Twenty-Five Men Stood in the Temple and Faced East
Ezekiel was lifted to Jerusalem in vision and found twenty-five men in the Temple courtyard with their backs to the altar, facing east, bowing to the sun.
Table of Contents
What He Saw in the Inner Courtyard
Ezekiel was in Babylon. The first exile had already happened, King Jehoiachin had been taken with the leading families of Judah, and the prophet sat among them by the Chebar Canal when the heavens opened and he was lifted in vision to Jerusalem. He saw the Temple from inside its own precincts, and what he found there was the precise inversion of everything the Temple had been built to express.
Twenty-five men stood between the portico and the altar. The sanctuary doors were behind them. The altar was behind them. They had placed themselves at the geometric center of the sacred precinct and pointed every part of themselves away from it. Their faces were east. They were bowing to the sun.
This is not a parable. Ezekiel said he saw it. His vision of the chariot by the canal, the four living creatures and the wheels within wheels and the crystal expanse and the figure on the sapphire throne, that was overwhelming imagery at the edge of human description. The twenty-five men were not overwhelming. They were specific and clear: priests, in the Temple, worshipping the wrong thing, at the wrong altar, in the wrong direction.
The Definition of Abasement
Deuteronomy 32:15 uses the phrase abased the Rock of his salvation. The Sifrei Devarim asked what abasement actually means, what its most complete and terrible form looks like, and it pointed directly to Ezekiel 8:16. The ultimate abasement is not denial. It is inversion. Not the absence of worship but worship aimed at the opposite of its intended object, performed in the very place designed for the correct worship, by people who had been trained in every gesture and obligation of the covenant.
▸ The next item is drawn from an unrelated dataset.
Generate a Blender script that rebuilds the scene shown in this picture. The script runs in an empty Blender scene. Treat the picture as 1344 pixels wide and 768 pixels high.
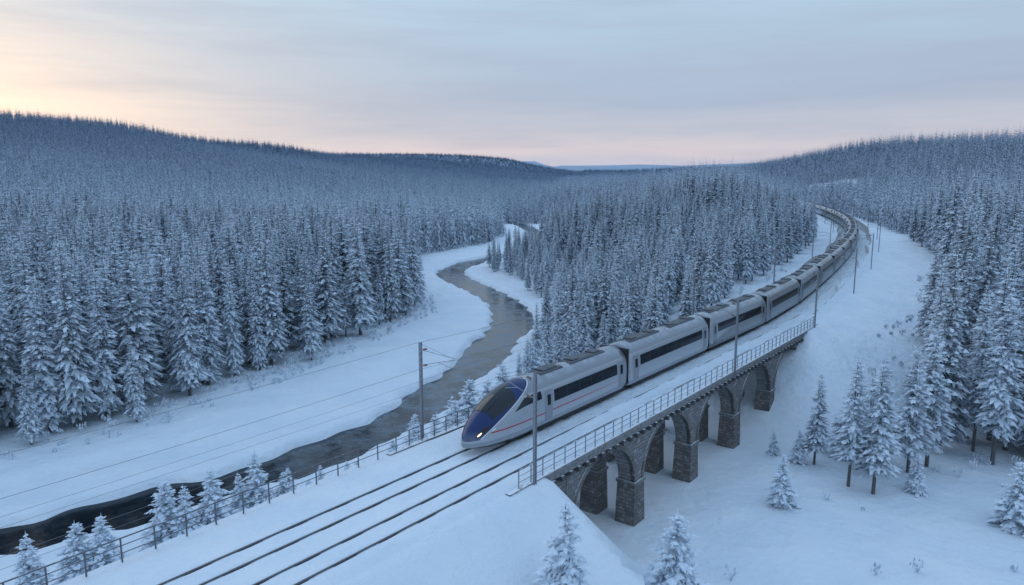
import bpy, math, random, time
import numpy as np
from mathutils import Vector, Matrix
T0=time.time()
random.seed(7); RNG=np.random.default_rng(11)
scene=bpy.context.scene
COL=scene.collection
scene.view_settings.view_transform='Standard'; scene.view_settings.look='None'; scene.view_settings.exposure=0
# ------------------------------------------------------------ helpers
def link(o): COL.objects.link(o); return o
def mesh_obj(name,verts,faces,mat=None,parent=None,smooth=False):
    me=bpy.data.meshes.new(name); me.from_pydata([tuple(v) for v in verts],[],[tuple(f) for f in faces]); me.update()
    if mat: 
        for m in (mat if isinstance(mat,(list,tuple)) else [mat]): me.materials.append(m)
    if smooth: me.polygons.foreach_set('use_smooth',[True]*len(me.polygons))
    o=bpy.data.objects.new(name,me); link(o)
    if parent: o.parent=parent
    return o
def empty(name,label,cat,loc=(0,0,0),rot=0,group=None):
    o=bpy.data.objects.new(name,None); o.empty_display_size=.5; o.location=loc; o.rotation_euler=(0,0,rot); link(o)
    o["label"]=label; o["category"]=cat
    if group: o["group"]=group
    return o
def tag(o,label=None,cat=None,group=None,kind=None):
    if label:o["label"]=label
    if cat:o["category"]=cat
    if group:o["group"]=group
    if kind:o["kind"]=kind
    return o
class MB:
    def __init__(s): s.v=[];s.f=[]
    def box(s,x0,x1,y0,y1,z0,z1):
        b=len(s.v)
        s.v+=[(x0,y0,z0),(x1,y0,z0),(x1,y1,z0),(x0,y1,z0),(x0,y0,z1),(x1,y0,z1),(x1,y1,z1),(x0,y1,z1)]
        s.f+=[tuple(b+i for i in q) for q in [(0,3,2,1),(4,5,6,7),(0,1,5,4),(1,2,6,5),(2,3,7,6),(3,0,4,7)]]
    def chbox(s,x0,x1,y0,y1,z0,z1,c):
        b=len(s.v)
        for z,i in ((z0,0),(z1-c,0),(z1,c)):
            s.v+=[(x0+i,y0+i,z),(x1-i,y0+i,z),(x1-i,y1-i,z),(x0+i,y1-i,z)]
        s.f.append((b,b+3,b+2,b+1)); s.f.append((b+8,b+9,b+10,b+11))
        for r in (0,4):
            for i in range(4): s.f.append((b+r+i,b+r+(i+1)%4,b+r+4+(i+1)%4,b+r+4+i))
    def tube(s,p,q,r,n=6,r2=None):
        p=Vector(p);q=Vector(q);d=(q-p).normalized(); r2=r if r2 is None else r2
        a=d.orthogonal().normalized(); c=d.cross(a); b=len(s.v)
        for P,R in ((p,r),(q,r2)):
            for i in range(n):
                t=2*math.pi*i/n; s.v.append(tuple(P+a*math.cos(t)*R+c*math.sin(t)*R))
        for i in range(n): s.f.append((b+i,b+(i+1)%n,b+n+(i+1)%n,b+n+i))
        s.f.append(tuple(b+i for i in range(n))[::-1]); s.f.append(tuple(b+n+i for i in range(n)))
    def obj(s,name,mat,parent=None,smooth=False): return mesh_obj(name,s.v,s.f,mat,parent,smooth)
def sstep(a,b,x):
    t=np.clip((x-a)/(b-a),0,1); return t*t*(3-2*t)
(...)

They were not ignorant. They were priests. They had memorized the order of service. They knew which direction the altar faced. They had turned their backs on it with full knowledge of what they were turning away from. Abasement, in its most complete form, requires knowing what you are abasing.
What Ezekiel Saw by the Canal First
The vision of the chariot that opened the book of Ezekiel happened by the Chebar Canal, in exile, far from the Temple. Ezekiel saw the heavens open above a waterway in Babylonia and received a vision of the divine throne in a foreign country. The tradition would later teach that the Shekhinah itself was in exile, that the divine presence had traveled into captivity with the people who had been taken captive.
The Heikhalot literature, the mystical texts describing journeys through the heavenly palaces, treated the chariot vision as the supreme model for the ascent through the divine realm. The practitioner who learned to ascend through the palaces was following a path Ezekiel had walked first, above a Babylonian irrigation canal, in the fifth year of King Jehoiachin's captivity.
When the same prophet was then lifted in vision to the Temple in Jerusalem and saw the twenty-five men with their backs to the altar, the contrast was exact. Above the canal: the divine throne in full glory, four living creatures, fire and crystal and emerald. In the Temple courtyard: men abasing the very Rock before whom the chariot burned.
The Backs of Men Who Should Have Known
The placement of the twenty-five men is forensically precise in Ezekiel's report. Between the portico and the altar. Not outside the Temple precincts, not in the marketplace, not in the villages where ordinary Israelites might stumble into syncretism out of ignorance. Between the portico and the altar, in the interior space accessible only to priests performing the Temple service.
They had access because of their role. They used their access to perform the exact opposite of their role. The Temple was built as the place where the divine presence could meet the people. The men who were supposed to facilitate that meeting stood in its center and pointed themselves away from it. Their backs were their theology. They had decided, with everything they knew, to face east.